Set task -> The listing beneath should be written out in full, exactly as shown.
-- START Dataset section --
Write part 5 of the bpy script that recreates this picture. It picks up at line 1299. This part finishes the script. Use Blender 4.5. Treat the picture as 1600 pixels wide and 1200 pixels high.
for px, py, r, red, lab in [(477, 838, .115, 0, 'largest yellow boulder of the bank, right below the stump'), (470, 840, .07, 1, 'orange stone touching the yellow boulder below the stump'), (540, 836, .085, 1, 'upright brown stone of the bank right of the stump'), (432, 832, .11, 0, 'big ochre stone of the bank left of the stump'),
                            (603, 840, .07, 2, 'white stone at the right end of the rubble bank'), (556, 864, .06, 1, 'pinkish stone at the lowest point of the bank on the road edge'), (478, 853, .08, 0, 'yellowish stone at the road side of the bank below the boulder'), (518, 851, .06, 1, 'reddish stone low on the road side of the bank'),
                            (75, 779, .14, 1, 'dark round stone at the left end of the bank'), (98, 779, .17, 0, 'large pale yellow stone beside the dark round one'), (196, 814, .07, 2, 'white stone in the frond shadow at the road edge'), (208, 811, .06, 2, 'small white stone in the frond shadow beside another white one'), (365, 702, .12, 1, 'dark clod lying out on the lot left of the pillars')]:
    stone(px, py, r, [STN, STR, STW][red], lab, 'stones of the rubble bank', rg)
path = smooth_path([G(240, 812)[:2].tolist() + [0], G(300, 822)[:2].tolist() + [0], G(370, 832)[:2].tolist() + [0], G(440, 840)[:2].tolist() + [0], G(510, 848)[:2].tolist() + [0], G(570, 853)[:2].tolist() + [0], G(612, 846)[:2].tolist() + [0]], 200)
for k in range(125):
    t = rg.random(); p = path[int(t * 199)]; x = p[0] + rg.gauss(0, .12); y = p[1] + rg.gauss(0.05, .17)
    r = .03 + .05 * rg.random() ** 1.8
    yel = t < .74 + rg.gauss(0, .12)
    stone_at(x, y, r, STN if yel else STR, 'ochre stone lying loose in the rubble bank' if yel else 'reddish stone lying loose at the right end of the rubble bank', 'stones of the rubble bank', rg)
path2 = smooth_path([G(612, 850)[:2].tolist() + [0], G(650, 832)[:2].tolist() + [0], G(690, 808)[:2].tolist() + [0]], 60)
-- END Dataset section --
Right answer ->
Write part 5 of the bpy script that recreates this picture. It picks up at line 1299. This part finishes the script. Use Blender 4.5. Treat the picture as 1600 pixels wide and 1200 pixels high.
for px, py, r, red, lab in [(477, 838, .115, 0, 'largest yellow boulder of the bank, right below the stump'), (470, 840, .07, 1, 'orange stone touching the yellow boulder below the stump'), (540, 836, .085, 1, 'upright brown stone of the bank right of the stump'), (432, 832, .11, 0, 'big ochre stone of the bank left of the stump'),
                            (603, 840, .07, 2, 'white stone at the right end of the rubble bank'), (556, 864, .06, 1, 'pinkish stone at the lowest point of the bank on the road edge'), (478, 853, .08, 0, 'yellowish stone at the road side of the bank below the boulder'), (518, 851, .06, 1, 'reddish stone low on the road side of the bank'),
                            (75, 779, .14, 1, 'dark round stone at the left end of the bank'), (98, 779, .17, 0, 'large pale yellow stone beside the dark round one'), (196, 814, .07, 2, 'white stone in the frond shadow at the road edge'), (208, 811, .06, 2, 'small white stone in the frond shadow beside another white one'), (365, 702, .12, 1, 'dark clod lying out on the lot left of the pillars')]:
    stone(px, py, r, [STN, STR, STW][red], lab, 'stones of the rubble bank', rg)
path = smooth_path([G(240, 812)[:2].tolist() + [0], G(300, 822)[:2].tolist() + [0], G(370, 832)[:2].tolist() + [0], G(440, 840)[:2].tolist() + [0], G(510, 848)[:2].tolist() + [0], G(570, 853)[:2].tolist() + [0], G(612, 846)[:2].tolist() + [0]], 200)
for k in range(125):
    t = rg.random(); p = path[int(t * 199)]; x = p[0] + rg.gauss(0, .12); y = p[1] + rg.gauss(0.05, .17)
    r = .03 + .05 * rg.random() ** 1.8
    yel = t < .74 + rg.gauss(0, .12)
    stone_at(x, y, r, STN if yel else STR, 'ochre stone lying loose in the rubble bank' if yel else 'reddish stone lying loose at the right end of the rubble bank', 'stones of the rubble bank', rg)
path2 = smooth_path([G(612, 850)[:2].tolist() + [0], G(650, 832)[:2].tolist() + [0], G(690, 808)[:2].tolist() + [0]], 60)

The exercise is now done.